--- start Information supplied ---

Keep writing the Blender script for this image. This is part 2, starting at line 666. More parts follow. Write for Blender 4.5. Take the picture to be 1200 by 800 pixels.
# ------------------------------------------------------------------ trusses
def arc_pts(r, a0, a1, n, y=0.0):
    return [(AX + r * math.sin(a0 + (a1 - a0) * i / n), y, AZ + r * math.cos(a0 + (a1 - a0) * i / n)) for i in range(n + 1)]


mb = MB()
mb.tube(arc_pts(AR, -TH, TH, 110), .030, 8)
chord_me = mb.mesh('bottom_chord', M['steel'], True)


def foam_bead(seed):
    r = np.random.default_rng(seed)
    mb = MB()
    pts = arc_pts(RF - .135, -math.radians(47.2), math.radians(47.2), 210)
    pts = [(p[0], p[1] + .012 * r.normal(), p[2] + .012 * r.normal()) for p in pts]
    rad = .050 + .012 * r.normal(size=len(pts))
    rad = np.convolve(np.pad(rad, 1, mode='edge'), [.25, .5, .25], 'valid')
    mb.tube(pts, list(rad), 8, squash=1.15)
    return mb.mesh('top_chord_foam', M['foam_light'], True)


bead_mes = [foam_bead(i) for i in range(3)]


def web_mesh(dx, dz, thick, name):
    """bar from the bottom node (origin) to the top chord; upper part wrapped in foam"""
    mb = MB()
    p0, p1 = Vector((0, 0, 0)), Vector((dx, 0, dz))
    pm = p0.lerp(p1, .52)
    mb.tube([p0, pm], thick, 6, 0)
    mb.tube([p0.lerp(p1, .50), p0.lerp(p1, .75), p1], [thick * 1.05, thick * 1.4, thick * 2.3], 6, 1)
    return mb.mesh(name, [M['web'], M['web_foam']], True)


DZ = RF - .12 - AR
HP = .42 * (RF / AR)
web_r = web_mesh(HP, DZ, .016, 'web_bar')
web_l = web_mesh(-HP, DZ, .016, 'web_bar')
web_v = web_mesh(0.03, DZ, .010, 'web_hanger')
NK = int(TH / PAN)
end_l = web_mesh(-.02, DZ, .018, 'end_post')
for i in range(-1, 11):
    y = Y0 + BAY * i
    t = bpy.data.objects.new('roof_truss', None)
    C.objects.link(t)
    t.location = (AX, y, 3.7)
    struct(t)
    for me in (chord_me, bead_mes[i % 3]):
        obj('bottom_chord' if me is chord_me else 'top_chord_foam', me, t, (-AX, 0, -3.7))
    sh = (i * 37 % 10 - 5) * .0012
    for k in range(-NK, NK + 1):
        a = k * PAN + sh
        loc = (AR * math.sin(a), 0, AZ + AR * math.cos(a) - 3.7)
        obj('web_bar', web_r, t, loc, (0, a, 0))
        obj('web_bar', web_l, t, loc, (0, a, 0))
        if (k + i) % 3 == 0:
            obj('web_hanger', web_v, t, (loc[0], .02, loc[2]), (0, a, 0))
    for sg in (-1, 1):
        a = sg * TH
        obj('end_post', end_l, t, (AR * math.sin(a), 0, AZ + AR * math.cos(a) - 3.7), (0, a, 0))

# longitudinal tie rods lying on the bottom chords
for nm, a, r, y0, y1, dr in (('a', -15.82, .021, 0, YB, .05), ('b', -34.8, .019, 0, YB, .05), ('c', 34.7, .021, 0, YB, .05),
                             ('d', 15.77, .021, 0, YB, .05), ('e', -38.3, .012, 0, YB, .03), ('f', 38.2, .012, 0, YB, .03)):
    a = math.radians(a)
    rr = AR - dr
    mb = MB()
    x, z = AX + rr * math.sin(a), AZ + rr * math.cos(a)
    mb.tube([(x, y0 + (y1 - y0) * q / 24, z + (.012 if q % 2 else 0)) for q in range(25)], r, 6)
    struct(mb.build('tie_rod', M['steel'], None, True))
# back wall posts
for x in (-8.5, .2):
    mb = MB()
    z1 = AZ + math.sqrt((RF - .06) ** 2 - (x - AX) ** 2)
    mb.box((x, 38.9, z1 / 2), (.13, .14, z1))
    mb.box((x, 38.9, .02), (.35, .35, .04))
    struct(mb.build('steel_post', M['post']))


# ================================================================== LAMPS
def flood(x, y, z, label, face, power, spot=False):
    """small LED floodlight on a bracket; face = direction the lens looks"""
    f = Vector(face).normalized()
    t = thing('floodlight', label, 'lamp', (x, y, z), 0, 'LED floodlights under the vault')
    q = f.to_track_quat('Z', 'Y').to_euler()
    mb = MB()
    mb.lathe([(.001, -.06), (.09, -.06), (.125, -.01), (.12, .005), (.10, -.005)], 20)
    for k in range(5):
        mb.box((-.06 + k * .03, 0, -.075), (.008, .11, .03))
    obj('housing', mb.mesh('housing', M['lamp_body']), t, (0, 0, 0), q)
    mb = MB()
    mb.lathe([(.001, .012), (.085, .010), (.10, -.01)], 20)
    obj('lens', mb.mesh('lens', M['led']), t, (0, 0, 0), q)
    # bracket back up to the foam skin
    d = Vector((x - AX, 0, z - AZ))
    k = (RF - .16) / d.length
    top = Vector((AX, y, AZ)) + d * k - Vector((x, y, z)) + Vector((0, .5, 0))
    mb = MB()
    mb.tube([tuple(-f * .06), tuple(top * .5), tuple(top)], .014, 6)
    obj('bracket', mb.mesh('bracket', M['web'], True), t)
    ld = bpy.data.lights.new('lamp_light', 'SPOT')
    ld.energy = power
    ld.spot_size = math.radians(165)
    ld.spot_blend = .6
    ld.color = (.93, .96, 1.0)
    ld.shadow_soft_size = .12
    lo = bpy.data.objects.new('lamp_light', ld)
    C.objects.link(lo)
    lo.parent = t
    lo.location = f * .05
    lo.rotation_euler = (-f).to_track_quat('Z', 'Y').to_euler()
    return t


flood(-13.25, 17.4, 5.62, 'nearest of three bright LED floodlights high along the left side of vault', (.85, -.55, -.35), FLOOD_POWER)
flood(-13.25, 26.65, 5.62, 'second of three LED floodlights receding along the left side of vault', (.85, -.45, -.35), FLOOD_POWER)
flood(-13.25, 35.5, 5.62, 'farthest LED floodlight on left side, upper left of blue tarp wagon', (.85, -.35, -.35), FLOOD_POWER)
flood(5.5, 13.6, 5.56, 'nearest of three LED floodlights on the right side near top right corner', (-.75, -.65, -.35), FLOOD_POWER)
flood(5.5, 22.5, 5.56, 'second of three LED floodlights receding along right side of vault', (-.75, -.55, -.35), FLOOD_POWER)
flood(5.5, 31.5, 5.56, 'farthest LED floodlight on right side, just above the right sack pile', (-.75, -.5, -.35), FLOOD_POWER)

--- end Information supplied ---

_What to do_
In this exercise, copy only the lines from the opening line of the material through the line where "chord_me = mb.mesh('bottom_chord', M['steel'], True)" appears.

_The solution_
Keep writing the Blender script for this image. This is part 2, starting at line 666. More parts follow. Write for Blender 4.5. Take the picture to be 1200 by 800 pixels.
# ------------------------------------------------------------------ trusses
def arc_pts(r, a0, a1, n, y=0.0):
    return [(AX + r * math.sin(a0 + (a1 - a0) * i / n), y, AZ + r * math.cos(a0 + (a1 - a0) * i / n)) for i in range(n + 1)]


mb = MB()
mb.tube(arc_pts(AR, -TH, TH, 110), .030, 8)
chord_me = mb.mesh('bottom_chord', M['steel'], True)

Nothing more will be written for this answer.